▶ **Supplied material**
— start —
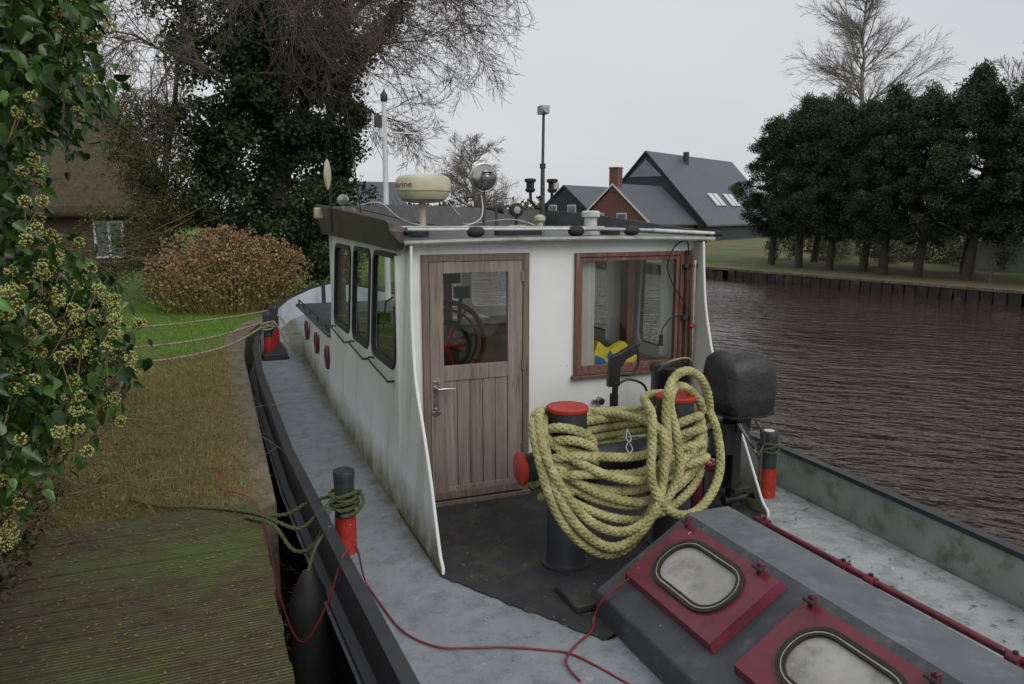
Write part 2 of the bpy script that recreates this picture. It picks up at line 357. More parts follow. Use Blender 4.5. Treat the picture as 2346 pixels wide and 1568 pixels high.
sl=bpy.data.lights.new('sun','SUN'); sl.energy=1.5; sl.angle=math.radians(45); sl.color=(1,.975,.94)
so=bpy.data.objects.new('sun',sl); COL.objects.link(so)
sd=Vector((math.sin(az)*math.cos(SE),math.cos(az)*math.cos(SE),math.sin(SE))); so.rotation_euler=sd.to_track_quat('Z','Y').to_euler()
scene.view_settings.view_transform='Standard'; scene.view_settings.look='None'; scene.view_settings.exposure=0

# ---------------------------------------------------------------- ground, water
WZ=-.9; GZ=.17
m,nt,b=newmat('canal_water')
tc=N(nt,'ShaderNodeTexCoord'); m1=N(nt,'ShaderNodeMapping'); m1.inputs['Rotation'].default_value=(0,0,math.radians(42)); nt.links.new(tc.outputs['Object'],m1.inputs[0])
m2=N(nt,'ShaderNodeMapping'); m2.inputs['Scale'].default_value=(.75,1.7,1); nt.links.new(m1.outputs[0],m2.inputs[0]); v=m2.outputs[0]
b.inputs['Base Color'].default_value=(.040,.027,.019,1); b.inputs['Roughness'].default_value=.05; b.inputs['IOR'].default_value=1.4; b.inputs['Specular IOR Level'].default_value=.7
n1=noise(nt,v,2.6,3,.55); n2=noise(nt,v,.16,3); n3=noise(nt,v,.9,2,.5)
mu=N(nt,'ShaderNodeMath',operation='MULTIPLY'); nt.links.new(n1,mu.inputs[0]); nt.links.new(ramp(nt,n2,.32,.62,(.45,.45,.45,1)),mu.inputs[1])
ad=N(nt,'ShaderNodeMath',operation='MULTIPLY_ADD'); ad.inputs[1].default_value=.6; nt.links.new(n3,ad.inputs[0]); nt.links.new(mu.outputs[0],ad.inputs[2])
bp=N(nt,'ShaderNodeBump'); bp.inputs['Strength'].default_value=1; bp.inputs['Distance'].default_value=.16; nt.links.new(ad.outputs[0],bp.inputs['Height']); nt.links.new(bp.outputs[0],b.inputs['Normal'])
mb=MB(); mb.add([(-60,-60,WZ),(400,-60,WZ),(400,500,WZ),(-60,500,WZ)],[(0,1,2,3)],m); mb.obj('water')

def lawnmat(name,g1,g2,straw,s=.7,t=(.45,.6)):
    m,nt,b=newmat(name); v=coords(nt)
    c=mix(nt,ramp(nt,noise(nt,v,6,8,.7),.35,.65),lin(g1),lin(g2)); c=mix(nt,ramp(nt,noise(nt,v,s,6,.65),*t),c,lin(straw))
    nt.links.new(c,b.inputs['Base Color']); b.inputs['Roughness'].default_value=.95
    bp=N(nt,'ShaderNodeBump'); bp.inputs['Strength'].default_value=.8; bp.inputs['Distance'].default_value=.04; nt.links.new(noise(nt,v,25,6,.8),bp.inputs['Height']); nt.links.new(bp.outputs[0],b.inputs['Normal'])
    return m
lawnL=lawnmat('lawn_grass','#5a7a28','#4a6a20','#66702f',.6,(.5,.7))
lawnR=lawnmat('far_lawn','#56693a','#4a5c34','#6e6548',.35,(.42,.56))
shore=[(.14,-40),(.14,0),(.14,5.15),(.36,5.22),(.40,8),(.44,11),(.56,13),(.9,14.6),(1.6,15.9),(2.8,17.1),(4.2,19.5),(6.5,26),(12,40),(15.5,60),(28,120),(60,400)]
mb=MB(); V=[];F=[]
for i,(x,y) in enumerate(shore): V+=[(x-.3,y,GZ),(-400,y,GZ)]
F=[(2*i,2*i+2,2*i+3,2*i+1) for i in range(len(shore)-1)]; mb.add(V,F,lawnL); mb.obj('ground')
mb=MB(); rows=[]
for x,y in shore:
    k=0 if y<5.2 else .035
    rows.append([(x-.31,y,GZ-.05),(x-.31,y,GZ+k),(x,y,GZ+k),(x,y,WZ-.6)])
mb.loft(rows[:-2],'concrete'); mb.obj('quay_edge',bevel=.01)
fs=[(36,-40),(31,-10),(28.6,2),(26.6,10),(25.1,17.2),(22.7,29.9),(20.5,42),(19.5,60),(32,125),(65,400)]
FZ=-.42
mb=MB(); V=[]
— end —
▶ **Set exercise**
Leave out all pictures, then copy the remaining material exactly.

▶ **Solution to the problem**
Write part 2 of the bpy script that recreates this picture. It picks up at line 357. More parts follow. Use Blender 4.5. Treat the picture as 2346 pixels wide and 1568 pixels high.
sl=bpy.data.lights.new('sun','SUN'); sl.energy=1.5; sl.angle=math.radians(45); sl.color=(1,.975,.94)
so=bpy.data.objects.new('sun',sl); COL.objects.link(so)
sd=Vector((math.sin(az)*math.cos(SE),math.cos(az)*math.cos(SE),math.sin(SE))); so.rotation_euler=sd.to_track_quat('Z','Y').to_euler()
scene.view_settings.view_transform='Standard'; scene.view_settings.look='None'; scene.view_settings.exposure=0

# ---------------------------------------------------------------- ground, water
WZ=-.9; GZ=.17
m,nt,b=newmat('canal_water')
tc=N(nt,'ShaderNodeTexCoord'); m1=N(nt,'ShaderNodeMapping'); m1.inputs['Rotation'].default_value=(0,0,math.radians(42)); nt.links.new(tc.outputs['Object'],m1.inputs[0])
m2=N(nt,'ShaderNodeMapping'); m2.inputs['Scale'].default_value=(.75,1.7,1); nt.links.new(m1.outputs[0],m2.inputs[0]); v=m2.outputs[0]
b.inputs['Base Color'].default_value=(.040,.027,.019,1); b.inputs['Roughness'].default_value=.05; b.inputs['IOR'].default_value=1.4; b.inputs['Specular IOR Level'].default_value=.7
n1=noise(nt,v,2.6,3,.55); n2=noise(nt,v,.16,3); n3=noise(nt,v,.9,2,.5)
mu=N(nt,'ShaderNodeMath',operation='MULTIPLY'); nt.links.new(n1,mu.inputs[0]); nt.links.new(ramp(nt,n2,.32,.62,(.45,.45,.45,1)),mu.inputs[1])
ad=N(nt,'ShaderNodeMath',operation='MULTIPLY_ADD'); ad.inputs[1].default_value=.6; nt.links.new(n3,ad.inputs[0]); nt.links.new(mu.outputs[0],ad.inputs[2])
bp=N(nt,'ShaderNodeBump'); bp.inputs['Strength'].default_value=1; bp.inputs['Distance'].default_value=.16; nt.links.new(ad.outputs[0],bp.inputs['Height']); nt.links.new(bp.outputs[0],b.inputs['Normal'])
mb=MB(); mb.add([(-60,-60,WZ),(400,-60,WZ),(400,500,WZ),(-60,500,WZ)],[(0,1,2,3)],m); mb.obj('water')

def lawnmat(name,g1,g2,straw,s=.7,t=(.45,.6)):
    m,nt,b=newmat(name); v=coords(nt)
    c=mix(nt,ramp(nt,noise(nt,v,6,8,.7),.35,.65),lin(g1),lin(g2)); c=mix(nt,ramp(nt,noise(nt,v,s,6,.65),*t),c,lin(straw))
    nt.links.new(c,b.inputs['Base Color']); b.inputs['Roughness'].default_value=.95
    bp=N(nt,'ShaderNodeBump'); bp.inputs['Strength'].default_value=.8; bp.inputs['Distance'].default_value=.04; nt.links.new(noise(nt,v,25,6,.8),bp.inputs['Height']); nt.links.new(bp.outputs[0],b.inputs['Normal'])
    return m
lawnL=lawnmat('lawn_grass','#5a7a28','#4a6a20','#66702f',.6,(.5,.7))
lawnR=lawnmat('far_lawn','#56693a','#4a5c34','#6e6548',.35,(.42,.56))
shore=[(.14,-40),(.14,0),(.14,5.15),(.36,5.22),(.40,8),(.44,11),(.56,13),(.9,14.6),(1.6,15.9),(2.8,17.1),(4.2,19.5),(6.5,26),(12,40),(15.5,60),(28,120),(60,400)]
mb=MB(); V=[];F=[]
for i,(x,y) in enumerate(shore): V+=[(x-.3,y,GZ),(-400,y,GZ)]
F=[(2*i,2*i+2,2*i+3,2*i+1) for i in range(len(shore)-1)]; mb.add(V,F,lawnL); mb.obj('ground')
mb=MB(); rows=[]
for x,y in shore:
    k=0 if y<5.2 else .035
    rows.append([(x-.31,y,GZ-.05),(x-.31,y,GZ+k),(x,y,GZ+k),(x,y,WZ-.6)])
mb.loft(rows[:-2],'concrete'); mb.obj('quay_edge',bevel=.01)
fs=[(36,-40),(31,-10),(28.6,2),(26.6,10),(25.1,17.2),(22.7,29.9),(20.5,42),(19.5,60),(32,125),(65,400)]
FZ=-.42
mb=MB(); V=[]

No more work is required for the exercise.